The 1927 fire truck isn’t sneaking up on anyone. It’s far too noisy for that. It’s also far too beautiful to not stop and stare as it cruises the streets of Treasure Island.

“I can’t believe it runs. This is amazing,” said Barrs.

In June of 1997, the old truck was donated to Station 24. It had sat as a display piece at a nearby mini-golf course called Gulf Golf, which was owned and operated by the Dewar family. It was given to the station in honor of George C. Dewar right around the time Jeff Logsdon arrived at Station 24.

“To be able to save this historic little relic is priceless.

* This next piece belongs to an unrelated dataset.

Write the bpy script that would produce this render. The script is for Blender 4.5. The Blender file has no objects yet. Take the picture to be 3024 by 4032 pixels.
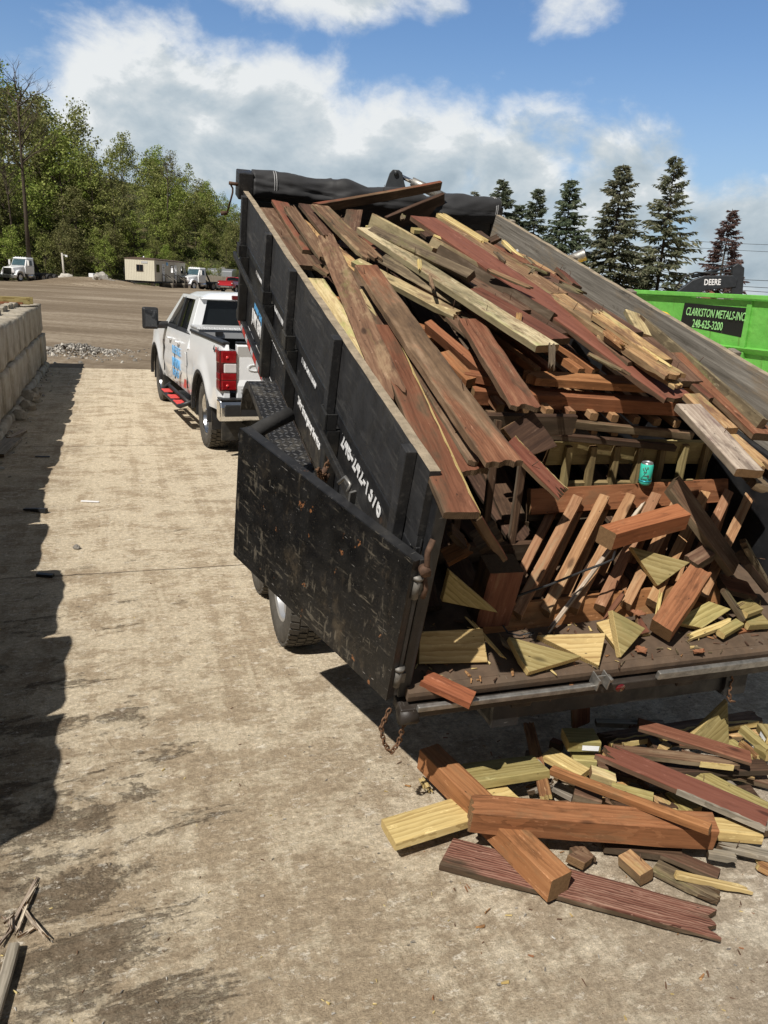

It really is,” said the now-Captain.

Logsdon, and many others, logged over 400 hours of work to restore the engine back to glory. Almost every part is original with the exception of some rubber and a few key, modernized parts like a diesel filter. Only three people at the station are trained to drive it and they usually get it out on the road once a week to share it with the community.

“It’s like a very awesome convertible,” said Station 24 administrative assistant Mercedes Nelson-Palmer with a laugh. “Going to a fire in something like that would be kind of scary in my opinion.”

Captain Logsdon is retiring on Friday. He will miss driving the truck he put so many hours into restoring. He smiled Tuesday morning when looking at an old photograph of the truck on the wall during its Gulf Golf days. He reflected on the hundreds of kids who had their photo taken on its bench seat in the station’s garage.

Credit: Bobby Lewis

“That’s pretty amazing if you think about it,” he said. “That’s one thing I like to think about is how much joy this has bought people, not just us in the fire station, but in our community. People love this thing.”

“This was the last vehicle that went across the old Treasure Island drawbridge. It was also the first vehicle that went across the new drawbridge,” recalled Captain Logsdon. “I actually got to drive it across the old bridge with a former mayor at the time. I have a lot of memories that I get to take with me so it’s pretty magical there.”

For Barr, the nearly century-old truck really is a treasure. His station has plenty of vehicles to help put out a fire. Only one is a rolling reminder of the city’s history.

“It is kind of neat to imagine how they did it 100 years ago,” he said with a smile.

The community is welcome to take photos with the truck as long as the garage doors are open. Treasure Island’s fire department is located at 180 108th Ave, Treasure Island, FL.